Карикатуру на марксизм вместо марксизма выбирает в качестве своей мишени Геллер, когда он утверждает, что для марксизма, якобы, суверенитет не существует. «Едва ли мыслимо более радикальное отрицание суверенитета государства, заявляет он, чем то, которое вытекает из марксистской системы». Оказывается, что марксизм признает лишь «суверенитет экономических законов, отражением которых служат правовые законы». Действие этих законов якобы заменяет всякую «индивидуально-личную власть»[69]. Так беззастенчиво извращает Геллер самую суть марксистского учения о государстве.
В действительности марксизм не отрицает специфичности и своеобразия политической и правовой надстройки; более того, он не отрицает за ней и способности оказывать мощное обратное воздействие на саму экономику.
В своей полемике с Розой Люксембург Ленин указывал на недопустимость смешения экономических и политических категорий, подмены одних другими. Ввиду особой важности этого ленинского высказывания для решения поставленного нами вопроса приводим его полностью. «Поучать с важным видом Каутского тому, что мелкие государства экономически зависят от крупных; что между буржуазными государствами идет борьба из-за хищнического подавления других наций; что существуют империализм и колонии, – это какое-то смешное, детское умничание, ибо к делу все это ни малейшего отношения не имеет. Не только маленькие государства, но и Россия, например, целиком зависят экономически от мощи империалистского финансового капитала „богатых“ буржуазных стран. Не только балканские миниатюрные государства, но и Америка в XIX веке была, экономически, колонией Европы, как указал еще Маркс в „Капитале“… по вопросу о национальных движениях и о национальном государстве это решительно ни к селу ни к городу.
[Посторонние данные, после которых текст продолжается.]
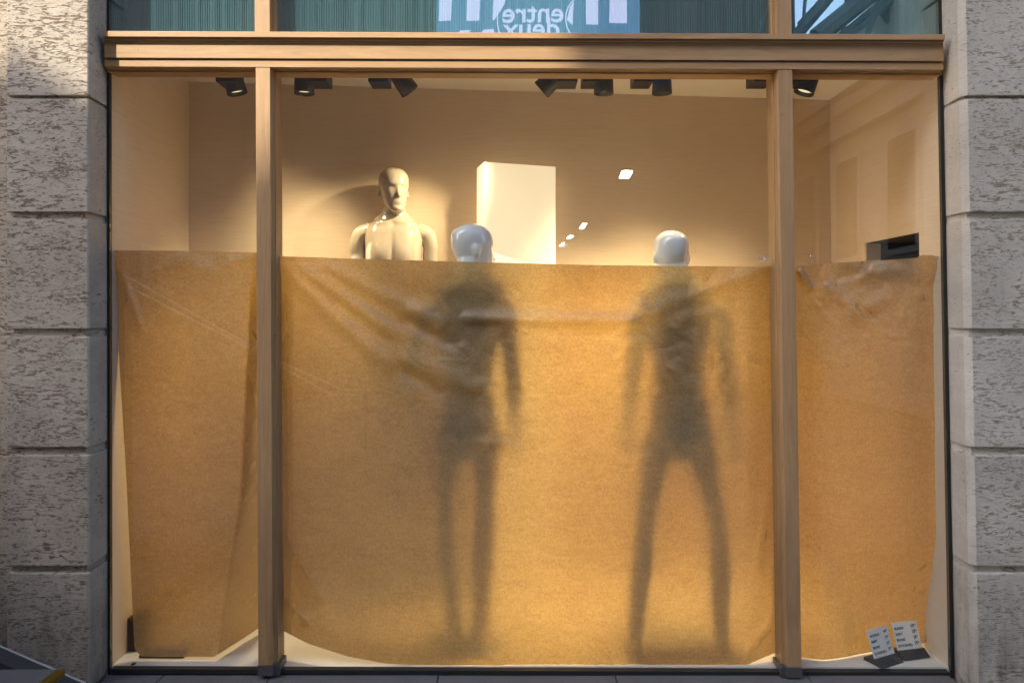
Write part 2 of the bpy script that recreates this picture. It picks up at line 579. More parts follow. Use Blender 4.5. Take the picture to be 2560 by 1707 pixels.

Роза Люксембург подменила вопрос о политическом самоопределении наций в буржуазном обществе, об их государственной самостоятельности вопросом об их экономической самостоятельности и независимости. Это так же умно, как если бы человек, обсуждающий программное требование о верховенстве парламента, т. е. собрания народных представителей, в буржуазном государстве, принялся выкладывать свое вполне правильное убеждение в верховенстве крупного капитала при всяких порядках буржуазной страны»[70].
Тезисам империалистического экономизма Ленин противопоставляет утверждение возможности образования новых независимых национальных государств в эпоху империализма в пределах империалистических соотношений. «Только с точки зрения „империалистского экономизма“, т. е. карикатурного марксизма, можно игнорировать, например, следующее своеобразное явление империалистской политики: с одной стороны, теперешняя империалистская война показывает нам примеры того, как удается втянуть маленькое независимое политически государство, силой финансовых связей и экономических интересов, в борьбу между великими державами (Англия и Португалия). С другой стороны, нарушение демократизма по отношению к маленьким нациям, гораздо более бессильным (и экономически, и политически) против своих империалистских „покровителей“, вызывает либо восстание (Ирландия), либо переход целых полков на сторону врага (чехи). При таком положении дела не только „осуществимо“ с точки зрения финансового капитала, но иногда прямо выгодно для трестов, для их империалистской политики, для их империалистской войны, дать как можно больше демократической свободы, вплоть до государственной независимости, отдельным маленьким нациям, чтобы не рисковать порчей „своих“ военных операций. Забывать своеобразие политических и стратегических соотношений и твердить, кстати и некстати, одно только заученное словечко: „империализм“, это совсем не марксизм». «Империалистская эпоха не уничтожает ни стремлений к политической независимости наций, ни „осуществимости“ этих стремлений в пределах мировых империалистических соотношений»[71].
Таким образом, экономическая зависимость сама по себе не снимает вопроса о политическом суверенитете.
Конечно, в условиях империализма малые и экономически слабые нации лишены возможности полного проявления своего суверенитета. Точно так же и сейчас, как и в предшествующие эпохи, неравенство военных сил и экономическое неравенство государств открывало и открывает всякие возможности для политического давления одного государства на другое. Действенность суверенитета зависит от экономической, военной и культурной мощи государства. Однако это не делает политический суверенитет чем-то безразличным и бессодержательным для слабых и отсталых наций и государств. Опыт нашей эпохи свидетельствует о том, что политическая независимость, опирающаяся на известный минимум экономических предпосылок, создает относительно наилучшие условия для борьбы государств за укрепление своих экономических позиций, чем в свою очередь создается более прочная основа и для политической независимости, обеспечивается большая действенность суверенитета. Суверенитет необходимо понимать именно в таком диалектическом, а не в абсолютном, метафизическом смысле, динамически, а не статически, во взаимосвязи экономического базиса и политической надстройки, а не в их отрыве друг от друга.